Dataset excerpt:
◇ ◇ ◇ ◇

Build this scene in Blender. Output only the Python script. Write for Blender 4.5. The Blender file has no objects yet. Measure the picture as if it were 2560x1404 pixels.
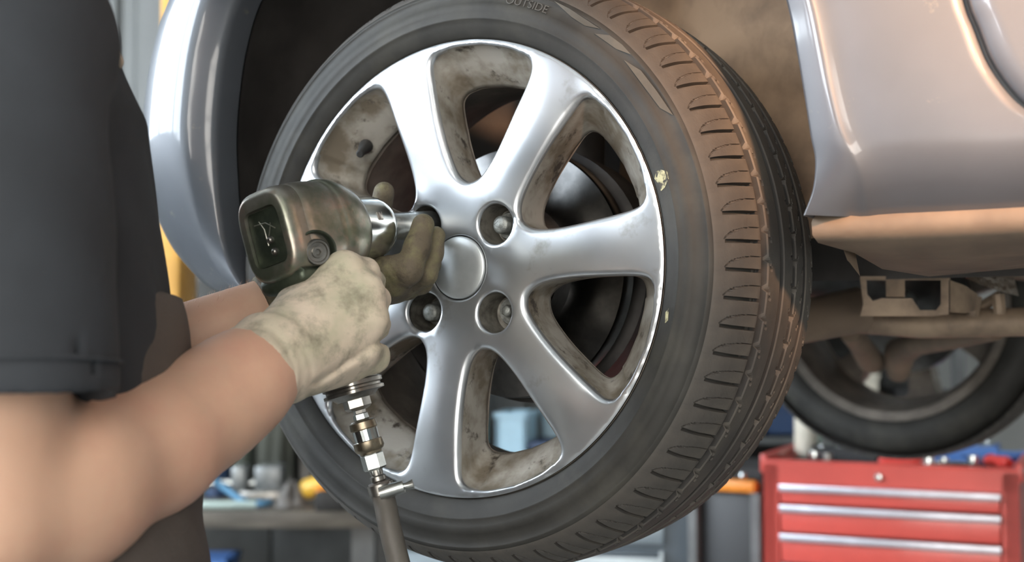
import bpy, bmesh, math, random
import numpy as np
from mathutils import Vector, Matrix
from mathutils.geometry import delaunay_2d_cdt

random.seed(7)
RNG = np.random.default_rng(7)
scn = bpy.context.scene
COL = scn.collection

# ------------------------------------------------------------------ camera
FPX = 3275.93            # focal length in pixels of the 2560 px wide frame
PITCH = 0.0471           # camera looks slightly up
CAM = np.array([0.0, 0.0, 1.25])
FW = np.array([0.0, math.cos(PITCH), math.sin(PITCH)])
UP = np.array([0.0, -math.sin(PITCH), math.cos(PITCH)])
RT = np.array([1.0, 0.0, 0.0])
cam_d = bpy.data.cameras.new('camera')
cam_d.sensor_width = 36.0
cam_d.sensor_fit = 'HORIZONTAL'
cam_d.lens = 36.0 * FPX / 2560.0
cam_d.clip_start = 0.05
cam_d.dof.use_dof = True
cam_d.dof.focus_distance = 1.19
cam_d.dof.aperture_fstop = 4.6
cam = bpy.data.objects.new('camera', cam_d)
COL.objects.link(cam)
cam.location = CAM
cam.rotation_euler = (math.pi / 2 + PITCH, 0, 0)
scn.camera = cam

# ------------------------------------------------------------------ world and exposure
scn.view_settings.view_transform = 'Standard'
scn.view_settings.look = 'None'
scn.view_settings.gamma = 1.0
scn.view_settings.use_curve_mapping = False
scn.view_settings.exposure = 0.28
world = bpy.data.worlds.new('World')
scn.world = world
world.use_nodes = True
bg = world.node_tree.nodes['Background']
bg.inputs['Color'].default_value = (0.80, 0.88, 1.0, 1)
bg.inputs['Strength'].default_value = 0.9

# ------------------------------------------------------------------ frames
A = 0.5604               # the car stands turned by this angle
OW = CAM + RT * -0.0541 + FW * 1.2596 + UP * 0.0131     # centre of the near wheel's outer face
XA = np.array([math.cos(A), -math.sin(A), 0.0])         # along the car, towards its tail
YA = np.array([math.sin(A), math.cos(A), 0.0])          # into the car, along the axle
MC = np.stack([XA, YA, np.array([0, 0, 1.0])])


def w(p):
    """car frame -> world"""
    return OW + np.asarray(p, float) @ MC


def loc(p):
    return (np.asarray(p, float) - OW) @ MC.T


def at(px, py, d):
    """a world point at distance d along the view axis"""
    return CAM + (FW + RT * (px - 1280) / FPX + UP * (702 - py) / FPX) * d


# ------------------------------------------------------------------ helpers
def nrm(v):
    v = np.asarray(v, float)
    return v / np.linalg.norm(v)


def empty(name, location=(0, 0, 0), rz=0.0):
    o = bpy.data.objects.new(name, None)
    COL.objects.link(o)
    o.location = [float(c) for c in location]
    o.rotation_euler = (0, 0, rz)
    o.empty_display_size = 0.05
    return o


def tag(o, label, cat, group=None, kind=None):
    if label: o['label'] = label
    if cat: o['category'] = cat
    if group: o['group'] = group
    if kind: o['kind'] = kind
    return o


def chain_matrix(o):
    m = Matrix.Identity(4)
    while o is not None:
        m = o.matrix_basis @ m if False else (Matrix.LocRotScale(o.location, o.rotation_euler, o.scale) @ m)
        o = o.parent
    return m


def mk(name, verts, faces, m, parent=None, smooth=True, world_space=False, angle=None):
    """link one mesh object; verts are in the parent's own frame unless world_space"""
    verts = np.asarray(verts, float)
    if world_space and parent is not None:
        im = np.array(chain_matrix(parent).inverted())
        verts = verts @ im[:3, :3].T + im[:3, 3]
    me = bpy.data.meshes.new(name)
    me.from_pydata(verts.tolist(), [], [tuple(int(i) for i in f) for f in faces])
    me.validate(clean_customdata=False)
    if isinstance(m, (list, tuple)):
        for q in m: me.materials.append(q)
    else:
        me.materials.append(m)
    if smooth:
        me.polygons.foreach_set('use_smooth', [True] * len(me.polygons))
        if angle is not None:
            me.set_sharp_from_angle(angle=math.radians(angle))
    me.update()
    o = bpy.data.objects.new(name, me)
    COL.objects.link(o)
    o.parent = parent
    return o


def fix_normals(o):
    bm = bmesh.new(); bm.from_mesh(o.data)
    bmesh.ops.recalc_face_normals(bm, faces=bm.faces)
    bm.to_mesh(o.data); bm.free()
    return o


class MB:
    """collects shapes for ONE part"""
    def __init__(s):
        s.v = []; s.f = []

    def add(s, verts, faces):
        n = len(s.v)
        s.v += [tuple(float(c) for c in p) for p in verts]
        s.f += [tuple(i + n for i in f) for f in faces]
        return s

    def box(s, c, h, ax=None, bev=0.0):
        """centre, half sizes, optional 3x3 axes; bev chamfers every edge"""
        ax = np.eye(3) if ax is None else np.asarray(ax, float)
        c = np.asarray(c, float); h = np.asarray(h, float)
        if bev <= 0:
            P = [c + sx * h[0] * ax[0] + sy * h[1] * ax[1] + sz * h[2] * ax[2]
                 for sx in (-1, 1) for sy in (-1, 1) for sz in (-1, 1)]
            return s.add(P, [(0, 1, 3, 2), (4, 6, 7, 5), (0, 4, 5, 1), (2, 3, 7, 6), (0, 2, 6, 4), (1, 5, 7, 3)])
        bm = bmesh.new()
        bmesh.ops.create_cube(bm, size=2.0)
        for q in bm.verts:
            q.co = Vector([q.co[i] * h[i] for i in range(3)])
        bmesh.ops.bevel(bm, geom=list(bm.edges), offset=min(bev, 0.95 * min(h)), segments=2, profile=0.5, affect='EDGES')
        bm.verts.index_update()
        P = [c + q.co[0] * ax[0] + q.co[1] * ax[1] + q.co[2] * ax[2] for q in bm.verts]
        F = [tuple(q.index for q in f.verts) for f in bm.faces]
        bm.free()
        return s.add(P, F)

    def tube(s, path, radii, n=12, caps=True, squash=None):
        path = [np.asarray(p, float) for p in path]
        if np.isscalar(radii): radii = [radii] * len(path)
        rings = []
        ref = np.array([0, 0, 1.0])
        t0 = nrm(path[1] - path[0])
        if abs(t0 @ ref) > 0.95: ref = np.array([1.0, 0, 0])
        u = nrm(np.cross(t0, ref))
        for i, p in enumerate(path):
            a = path[max(i - 1, 0)]; b = path[min(i + 1, len(path) - 1)]
            t = nrm(b - a)
            u = nrm(u - (u @ t) * t)
            v = np.cross(t, u)
            rings.append([p + radii[i] * (math.cos(k * 2 * math.pi / n) * u + math.sin(k * 2 * math.pi / n) * v) for k in range(n)])
        V = [q for r in rings for q in r]
        F = []
        for i in range(len(path) - 1):
            for k in range(n):
                k2 = (k + 1) % n
                F.append((i * n + k, i * n + k2, (i + 1) * n + k2, (i + 1) * n + k))
        if caps:
            F.append(tuple(range(n))[::-1])
            F.append(tuple((len(path) - 1) * n + k for k in range(n)))
        return s.add(V, F)

    def lathe(s, prof, origin, axis, n=48, closed=False, xdir=None, caps=False):
        """prof: (radius, height along axis)"""
        axis = nrm(axis); origin = np.asarray(origin, float)
        if xdir is None:
            xdir = np.array([0, 0, 1.0]) if abs(axis[2]) < 0.9 else np.array([1.0, 0, 0])
        u = nrm(xdir - (np.asarray(xdir) @ axis) * axis); v = np.cross(axis, u)
        V = []
        for r, h in prof:
            for k in range(n):
                t = 2 * math.pi * k / n
                V.append(origin + axis * h + r * (math.cos(t) * u + math.sin(t) * v))
        F = []
        m = len(prof)
        for i in range(m - 1 + (1 if closed else 0)):
            j = (i + 1) % m
            for k in range(n):
                k2 = (k + 1) % n
                F.append((i * n + k, i * n + k2, j * n + k2, j * n + k))
        if caps:
            F.append(tuple(range(n))[::-1]); F.append(tuple((m - 1) * n + k for k in range(n)))
        return s.add(V, F)

    def grid(s, P):
        """P[i][j] points -> quads"""
        r = len(P); c = len(P[0])
        V = [q for row in P for q in row]
        F = [(i * c + j, i * c + j + 1, (i + 1) * c + j + 1, (i + 1) * c + j) for i in range(r - 1) for j in range(c - 1)]
        return s.add(V, F)

    def loft(s, rings, caps=True, closed=True):
        n = len(rings[0])
        V = [q for r in rings for q in r]
        F = []
        for i in range(len(rings) - 1):
            for k in range(n if closed else n - 1):
                k2 = (k + 1) % n
                F.append((i * n + k, i * n + k2, (i + 1) * n + k2, (i + 1) * n + k))
        if caps:
            F.append(tuple(range(n))[::-1])
            F.append(tuple((len(rings) - 1) * n + k for k in range(n)))
        return s.add(V, F)

    def build(s, name, m, parent=None, smooth=True, world_space=False, angle=35, fix=True):
        o = mk(name, s.v, s.f, m, parent, False, world_space)
        if fix: fix_normals(o)
        if smooth:
            o.data.polygons.foreach_set('use_smooth', [True] * len(o.data.polygons))
            if angle: o.data.set_sharp_from_angle(angle=math.radians(angle))
        return o


def spline(pts, n):
    """Catmull-Rom through pts, n samples"""
    P = np.asarray(pts, float)
    P = np.vstack([2 * P[0] - P[1], P, 2 * P[-1] - P[-2]])
    out = []
    m = len(P) - 3
    for i in range(n):
        x = i / (n - 1) * m
        k = min(int(x), m - 1); t = x - k
        a, b, c, d = P[k:k + 4]
        out.append(0.5 * (2 * b + (c - a) * t + (2 * a - 5 * b + 4 * c - d) * t * t + (3 * b - a - 3 * c + d) * t ** 3))
    return np.array(out)


def copy_tree(o, parent=None):
    c = o.copy()
    COL.objects.link(c)
    c.parent = parent
    for ch in list(o.children):
        copy_tree(ch, c)
    return c


# ---- signed distance shapes, meshed with surface nets
def s_cone(P, a, b, ra, rb):
    a = np.asarray(a, float); b = np.asarray(b, float)
    ab = b - a
    t = np.clip(((P - a) @ ab) / (ab @ ab), 0, 1)
    return np.linalg.norm(P - (a + t[:, None] * ab), axis=1) - (ra + t * (rb - ra))


def s_ell(P, c, ax, r):
    q = ((P - np.asarray(c)) @ np.asarray(ax, float).T) / np.asarray(r, float)
    k = np.linalg.norm(q, axis=1)
    k2 = np.linalg.norm(q / np.asarray(r, float), axis=1) + 1e-9
    return k * (k - 1) / k2


def s_min(a, b, k):
    h = np.clip(0.5 + 0.5 * (b - a) / k, 0, 1)
    return b + (a - b) * h - k * h * (1 - h)


def s_max(a, b, k):
    return -s_min(-a, -b, k)


def nets(fun, lo, hi, h):
    lo = np.asarray(lo, float); hi = np.asarray(hi, float)
    n = np.ceil((hi - lo) / h).astype(int) + 1
    gx = [lo[i] + h * np.arange(n[i]) for i in range(3)]
    G = np.stack(np.meshgrid(*gx, indexing='ij'), -1).reshape(-1, 3)
    D = fun(G).reshape(n)
    acc = np.zeros(tuple(n - 1) + (3,)); cnt = np.zeros(tuple(n - 1))
    base = np.stack(np.meshgrid(*[np.arange(k - 1) for k in n], indexing='ij'), -1).astype(float)
    def sl(o): return tuple(slice(o[i], o[i] + n[i] - 1) for i in range(3))
    C8 = [(i, j, k) for i in (0, 1) for j in (0, 1) for k in (0, 1)]
    for a in C8:
        for ax in range(3):
            if a[ax] == 1: continue
            b = list(a); b[ax] = 1
            da = D[sl(a)]; db = D[sl(b)]
            m = (da < 0) != (db < 0)
            t = np.where(m, da / np.where(m, da - db, 1), 0)
            off = np.broadcast_to(np.array(a, float), base.shape).copy()
            off[..., ax] += t
            acc[m] += off[m]; cnt[m] += 1
    act = cnt > 0
    idx = -np.ones(act.shape, int)
    idx[act] = np.arange(act.sum())
    V = lo + h * (base[act] + acc[act] / cnt[act][:, None])
    F = []
    for ax in range(3):
        u, v = [(1, 2), (2, 0), (0, 1)][ax]
        s1 = [slice(1, n[i] - 1) for i in range(3)]
        s1[ax] = slice(0, n[ax] - 1)
        s2 = list(s1); s2[ax] = slice(1, n[ax])
        da = D[tuple(s1)]; db = D[tuple(s2)]
        m = (da < 0) != (db < 0)
        q = np.argwhere(m)
        if len(q) == 0: continue
        q = q + np.array([0 if i == ax else 1 for i in range(3)])
        flip = (da[m] < 0)
        eu = np.zeros(3, int); eu[u] = 1
        ev = np.zeros(3, int); ev[v] = 1
        ids = [idx[tuple((q - x).T)] for x in (0 * eu, eu, eu + ev, ev)]
        Q = np.stack(ids, 1)
        Q[~flip] = Q[~flip][:, ::-1]
        F.append(Q)
    return V, np.concatenate(F)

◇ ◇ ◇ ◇

Directions: Every line from the top of the material above through the line with "from mathutils.geometry import" should be duplicated exactly, please; leave out the pictures.

The reply:
Build this scene in Blender. Output only the Python script. Write for Blender 4.5. The Blender file has no objects yet. Measure the picture as if it were 2560x1404 pixels.
import bpy, bmesh, math, random
import numpy as np
from mathutils import Vector, Matrix
from mathutils.geometry import delaunay_2d_cdt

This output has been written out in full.